Furthermore, though Zhao and her co-writers Patrick Burleigh and Ryan and Kaz Firpo do pay much attention to building up their main characters, I must say that some of dramatic elements among the main characters do not work as well as intended. As many of you know, the movie has drawn lots of attention for having the first sex scene in the MCU franchise, but that scene is just, paraphrasing what my old friend/mentor Roger Ebert once said in a certain one-star review, your average rumpy-pumpy scene limited by its PG-13 rating, and it does not add anything particularly substantial to the developing relationship between those two main characters in question.
Anyway, the cast members of the film have a fairly good chemistry among them. As Gemma Chan dutifully holds the center as required, her fellow cast members fill their respective spots as demanded, and Angelina Jolie and Salma Hayek demonstrate again that they have lost any of their talent and presence yet. While Richard Madden and Lia McHugh are well-cast in their respective roles, Kumail Nanjiani, Don Lee, Lauren Ridloff, Bryan Tyree Henry, and Barry Keoghan contribute some colorful personality to the film in each own way, and you may be amused a bit by when Kit Harrington, who plays Sersi’s human boyfriend, briefly shares the screen with Madden, who once appeared along with Harrington in HBO TV drama series “Game of Thrones”.
In conclusion, “Eternals” does not impress me enough, but it is not the bottom of the MCU franchise at least (That is still “Thor” (2011) and its following 2013 sequel in my inconsequential opinion), and I do not deny that I had some good fun while watching and then writing about it.

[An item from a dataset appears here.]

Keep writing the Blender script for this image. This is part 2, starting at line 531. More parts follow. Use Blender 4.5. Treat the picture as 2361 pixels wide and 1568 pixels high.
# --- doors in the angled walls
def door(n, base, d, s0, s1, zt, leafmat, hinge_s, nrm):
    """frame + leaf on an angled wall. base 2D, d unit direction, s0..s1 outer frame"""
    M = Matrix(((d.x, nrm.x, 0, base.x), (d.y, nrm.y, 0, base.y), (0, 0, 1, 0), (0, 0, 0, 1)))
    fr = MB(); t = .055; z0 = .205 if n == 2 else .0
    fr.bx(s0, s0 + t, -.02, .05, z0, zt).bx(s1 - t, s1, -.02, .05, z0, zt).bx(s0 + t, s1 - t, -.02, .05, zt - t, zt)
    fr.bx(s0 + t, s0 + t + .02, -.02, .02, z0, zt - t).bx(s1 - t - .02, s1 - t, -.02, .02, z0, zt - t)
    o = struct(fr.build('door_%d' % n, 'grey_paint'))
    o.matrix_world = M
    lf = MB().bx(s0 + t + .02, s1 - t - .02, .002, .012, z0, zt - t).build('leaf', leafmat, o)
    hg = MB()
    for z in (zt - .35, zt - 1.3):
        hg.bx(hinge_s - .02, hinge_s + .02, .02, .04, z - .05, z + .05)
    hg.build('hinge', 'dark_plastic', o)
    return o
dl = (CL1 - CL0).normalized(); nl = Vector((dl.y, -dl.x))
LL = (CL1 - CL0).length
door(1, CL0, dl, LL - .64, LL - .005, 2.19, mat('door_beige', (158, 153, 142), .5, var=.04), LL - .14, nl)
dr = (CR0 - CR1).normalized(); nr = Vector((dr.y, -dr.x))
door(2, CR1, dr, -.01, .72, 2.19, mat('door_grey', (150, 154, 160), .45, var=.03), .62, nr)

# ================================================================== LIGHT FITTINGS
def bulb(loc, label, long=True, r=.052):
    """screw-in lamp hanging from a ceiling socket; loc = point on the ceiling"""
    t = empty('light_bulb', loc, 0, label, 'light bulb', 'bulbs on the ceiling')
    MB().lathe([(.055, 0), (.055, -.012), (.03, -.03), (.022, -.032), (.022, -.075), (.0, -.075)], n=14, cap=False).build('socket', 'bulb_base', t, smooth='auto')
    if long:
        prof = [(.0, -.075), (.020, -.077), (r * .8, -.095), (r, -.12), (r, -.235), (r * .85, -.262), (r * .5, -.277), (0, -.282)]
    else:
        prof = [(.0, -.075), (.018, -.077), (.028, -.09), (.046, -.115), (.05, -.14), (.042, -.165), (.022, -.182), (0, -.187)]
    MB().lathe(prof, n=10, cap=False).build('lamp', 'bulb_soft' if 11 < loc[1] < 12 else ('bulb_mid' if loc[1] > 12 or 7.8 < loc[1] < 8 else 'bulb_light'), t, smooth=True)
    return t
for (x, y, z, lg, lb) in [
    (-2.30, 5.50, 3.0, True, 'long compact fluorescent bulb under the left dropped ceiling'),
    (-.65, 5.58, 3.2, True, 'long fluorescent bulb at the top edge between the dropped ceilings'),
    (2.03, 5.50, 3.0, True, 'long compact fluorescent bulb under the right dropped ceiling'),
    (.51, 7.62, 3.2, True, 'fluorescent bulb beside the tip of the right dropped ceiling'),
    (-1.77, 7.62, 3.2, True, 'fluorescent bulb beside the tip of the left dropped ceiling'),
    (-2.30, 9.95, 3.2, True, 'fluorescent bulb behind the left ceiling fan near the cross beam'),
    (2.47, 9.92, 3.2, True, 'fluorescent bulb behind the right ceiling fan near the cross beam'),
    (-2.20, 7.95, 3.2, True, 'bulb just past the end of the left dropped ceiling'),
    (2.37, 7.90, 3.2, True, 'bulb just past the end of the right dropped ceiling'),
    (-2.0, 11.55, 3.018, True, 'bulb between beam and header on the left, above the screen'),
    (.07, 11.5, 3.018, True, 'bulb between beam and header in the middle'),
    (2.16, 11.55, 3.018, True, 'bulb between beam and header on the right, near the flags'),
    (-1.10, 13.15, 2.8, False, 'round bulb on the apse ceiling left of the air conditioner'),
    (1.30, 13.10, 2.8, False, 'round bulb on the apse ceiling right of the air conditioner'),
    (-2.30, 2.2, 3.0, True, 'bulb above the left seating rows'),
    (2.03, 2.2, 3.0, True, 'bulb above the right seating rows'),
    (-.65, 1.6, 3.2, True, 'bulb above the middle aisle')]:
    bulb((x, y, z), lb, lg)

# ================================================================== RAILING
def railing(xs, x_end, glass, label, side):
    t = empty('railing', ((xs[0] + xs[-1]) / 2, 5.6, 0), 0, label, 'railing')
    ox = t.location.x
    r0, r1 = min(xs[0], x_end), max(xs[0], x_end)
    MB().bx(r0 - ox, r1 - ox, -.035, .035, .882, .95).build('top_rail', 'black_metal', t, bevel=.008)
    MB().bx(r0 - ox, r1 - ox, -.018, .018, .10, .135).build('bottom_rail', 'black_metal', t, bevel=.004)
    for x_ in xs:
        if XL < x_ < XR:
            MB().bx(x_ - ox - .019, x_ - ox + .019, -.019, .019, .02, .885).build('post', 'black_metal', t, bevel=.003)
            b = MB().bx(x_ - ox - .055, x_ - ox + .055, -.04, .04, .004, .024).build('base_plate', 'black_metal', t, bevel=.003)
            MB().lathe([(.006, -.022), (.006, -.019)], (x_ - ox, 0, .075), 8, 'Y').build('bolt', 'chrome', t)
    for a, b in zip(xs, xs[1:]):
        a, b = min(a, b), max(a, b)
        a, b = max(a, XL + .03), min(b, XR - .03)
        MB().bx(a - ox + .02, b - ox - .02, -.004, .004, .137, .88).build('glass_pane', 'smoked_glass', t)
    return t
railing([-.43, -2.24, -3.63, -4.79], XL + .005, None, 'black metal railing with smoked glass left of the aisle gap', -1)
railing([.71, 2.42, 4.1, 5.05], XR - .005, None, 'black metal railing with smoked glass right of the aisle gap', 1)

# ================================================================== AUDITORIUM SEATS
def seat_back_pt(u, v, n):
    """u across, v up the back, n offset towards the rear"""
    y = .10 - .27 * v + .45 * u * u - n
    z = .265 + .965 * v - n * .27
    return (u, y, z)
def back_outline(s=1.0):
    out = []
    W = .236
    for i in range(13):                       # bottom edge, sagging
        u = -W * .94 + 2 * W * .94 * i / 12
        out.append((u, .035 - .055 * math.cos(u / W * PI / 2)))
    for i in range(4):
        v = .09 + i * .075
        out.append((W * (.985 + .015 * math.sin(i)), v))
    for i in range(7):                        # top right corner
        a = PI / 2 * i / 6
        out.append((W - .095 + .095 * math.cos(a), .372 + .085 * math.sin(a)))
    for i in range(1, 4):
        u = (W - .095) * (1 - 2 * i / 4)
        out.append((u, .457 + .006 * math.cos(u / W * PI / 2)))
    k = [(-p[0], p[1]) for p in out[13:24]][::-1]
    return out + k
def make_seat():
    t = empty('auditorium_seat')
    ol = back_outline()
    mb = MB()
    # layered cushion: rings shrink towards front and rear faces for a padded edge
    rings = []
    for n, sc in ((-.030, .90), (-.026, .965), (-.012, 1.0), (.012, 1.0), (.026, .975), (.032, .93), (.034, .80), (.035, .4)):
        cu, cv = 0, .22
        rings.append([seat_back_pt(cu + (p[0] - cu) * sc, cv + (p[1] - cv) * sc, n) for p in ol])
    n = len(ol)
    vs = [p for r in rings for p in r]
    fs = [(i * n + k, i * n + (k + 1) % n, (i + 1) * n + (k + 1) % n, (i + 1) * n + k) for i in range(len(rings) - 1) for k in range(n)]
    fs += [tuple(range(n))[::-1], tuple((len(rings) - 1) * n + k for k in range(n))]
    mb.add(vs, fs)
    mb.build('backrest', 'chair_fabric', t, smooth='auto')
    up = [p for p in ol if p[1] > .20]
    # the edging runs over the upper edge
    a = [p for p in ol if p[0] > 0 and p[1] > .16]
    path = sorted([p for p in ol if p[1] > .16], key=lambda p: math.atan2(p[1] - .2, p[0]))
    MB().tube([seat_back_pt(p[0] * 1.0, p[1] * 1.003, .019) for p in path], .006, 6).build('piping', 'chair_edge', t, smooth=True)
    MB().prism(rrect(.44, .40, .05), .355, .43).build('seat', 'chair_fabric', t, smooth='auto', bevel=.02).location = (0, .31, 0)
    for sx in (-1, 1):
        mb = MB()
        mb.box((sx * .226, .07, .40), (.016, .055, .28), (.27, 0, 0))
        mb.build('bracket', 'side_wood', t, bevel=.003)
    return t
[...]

As movie critic Justin Chang aptly said in his LA Times review, this will probably be the least interesting work in Zhao’s remarkable filmmaking career even though it will possibly be regarded as one of the more interesting products in the MCU franchise during recent years, but she will surely move onto better things out there, and I hope that the MCU franchise will continue more genre experiments like this instead of reverting to its fed-up old ways.